C’è il rischio che la tratta passi attraverso la migrazione organizzata. «Ci sono organizzazioni criminali che sfruttano il sistema richiedenti asilo» sostiene Barbara Maculan, della cooperativa sociale Equality che da oltre 20 anni si occupa, attraverso l’associazione Mimosa, di donne vittime di tratta. Due le comunità che Mimosa mette a disposizione in Veneto, dove sono accolte anche mamme con bimbi, ritenute appunto a rischio. Mamme intercettate sulla strada, poco tempo dopo i loro sbarchi al sud e l’approdo al Nord.
«Il profilo classico è quello di una giovane donna nigeriana, figlia maggiore, di un nucleo familiare mono genitoriale, povero, con una bassa educazione o addirittura analfabeta – spiega Maculan –. Queste ragazze sentono sulle loro spalle la responsabilità della famiglia, la stessa che purtroppo spesso è complice anche inconsciamente del futuro sfruttamento. Esse vivono inoltre assoggettate a riti wodoo, riti magici di magia nera, che si compiono con i capi spirituali nelle comunità nigeriane. Sono riti ben accettati dalla comunità, di buon auspicio (quando si sposano, intraprendono gravidanza, un nuovo lavoro) ma questi stessi riti vengono anche usati per tenere la persona sotto pressione.

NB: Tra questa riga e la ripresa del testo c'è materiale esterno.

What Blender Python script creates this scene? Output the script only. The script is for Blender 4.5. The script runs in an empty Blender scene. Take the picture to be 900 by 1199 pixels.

E spesso cadono quindi nella paura e nel terrore che viene loro inferto attraverso la convinzione che, se disattendono le aspettative dell’organizzazione, questo costerà a loro e alla loro famiglia forti ripercussioni». Equality attraverso il progetto Nave contatta all’anno più di 1.500 persone. Nel 2016 il numero verde 800290290 è stato attivo, nel solo Veneto, per 470 casi. «Purtroppo solo 78 donne hanno poi accettato di essere accompagnate verso il riscatto». Le giovani vengono trasportate in Italia da organizzazioni che le fanno passare per richiedenti asilo con il raggiungimento di documenti legali, ma in realtà destinate allo sfruttamento sessuale. «Un nuovo e pericoloso fenomeno da arginare fin dalla nascita» afferma Andrea Costa di Equality. «Grazie alle competenze, chi lavora e collabora con Equality capisce subito se tra coloro che arrivano in Italia vi sono soggetti a rischio e da qui si cerca di prevenire un loro possibile sfruttamento. Seguiamo programmi di accoglienza e integrazione, ma ci occupiamo in primis anche della salute delle nostre ragazze, della loro alfabetizzazione.
Le aiutiamo a costruire relazioni positive. Prestiamo attenzione a tutte le componenti di rischio legate alla gestione dello sfruttamento. Crediamo nell’accoglienza diffusa, specialmente nella micro accoglienza, perché lavorando con personale specializzato sui singoli, ovvero nella micro, si colgono i bisogni della persona, quelli specifici». Il nostro operato - sottolinea Maculan - è mirato innanzitutto a creare una relazione con le nostre ospiti che permetta, nel tempo, di capire come vivono il rapporto con la loro comunità di origine per comprendere cosa le ha spinte ad affidarsi a queste organizzazioni che le hanno portate in Italia. «Il più delle volte la risposta sta in un desiderio di uscire da una condizione di deprivazione, sia economica che affettiva».